Lowering of tariffs and other barriers to exports boosts ASEAN automotive investment

The USA's General Motors Co will reportedly re-establish its presence in Indonesia, a surging market dominated by Japanese auto makers. According to a Wall Street Journal source, GM intends to build a plant near Jakarta capable of producing about 50,000 vehicles a year, with plans to turn it into a major production base to export cars cheaply to the rest of the South East Asian market.

Historically, much of the region's auto investment has flowed to Thailand, which used reliable infrastructure and incentives to lure auto makers. GM currently operates a vehicle plant in Thailand and is gearing up its manufacturing presence there by adding an engine factory.

But Indonesia has become more attractive in recent years because of its domestic market of more than 240 million people and as high commodity prices boost income in the archipelago.

"The lowering of tariffs and other barriers to auto exports with the 10-member ASEAN this year has also helped persuade more companies to invest in Indonesia," said the newspaper.

According to Michael Dunne, an auto analyst who lives in Jakarta, car sales in South East Asia, home to more than 500 million people, are expected to hit 2.2 million vehicles this year, increasing to 2.7 million vehicles a year by 2015. Demand in Indonesia alone will likely total as many as 900,000 vehicles this year, making the country the largest and fastest-growing market in the region, he said.

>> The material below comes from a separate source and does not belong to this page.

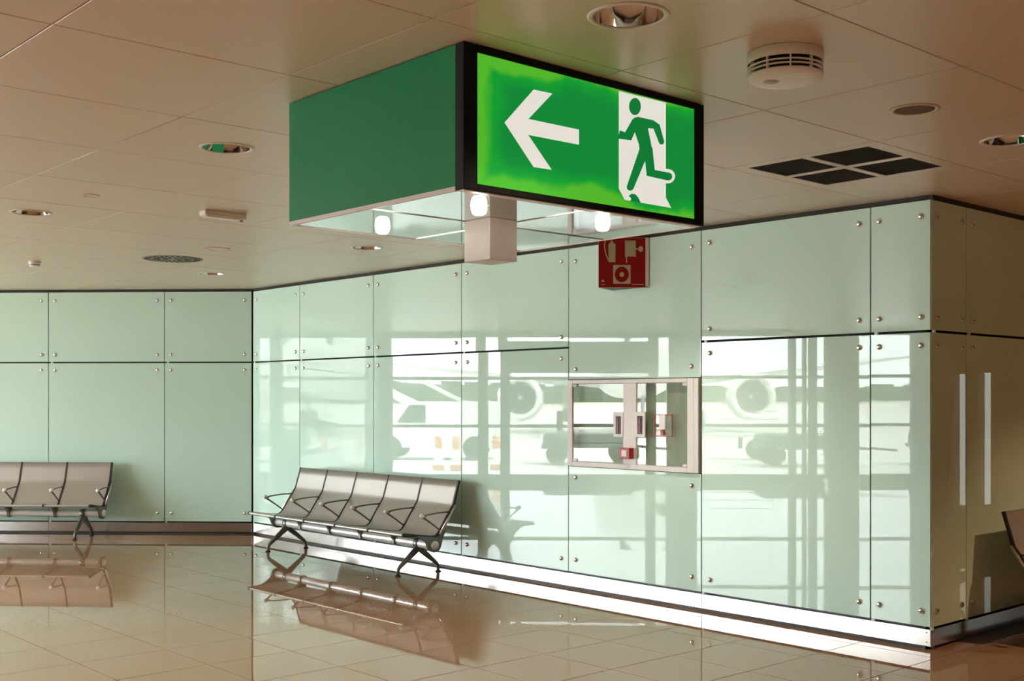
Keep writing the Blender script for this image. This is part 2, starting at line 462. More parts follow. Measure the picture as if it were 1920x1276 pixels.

Japan's Toyota Motor Corp will boost annual output capacity at its Karawang plant in Indonesia to 140,000 vehicles from the current 100,000 by early 2013. Toyota minicar unit Daihatsu will also set up a second plant in Indonesia. Hyundai Motor Co of South Korea is considering the possibility of opening a car-assembly plant in South East Asia and has looked at Indonesia as a potential site.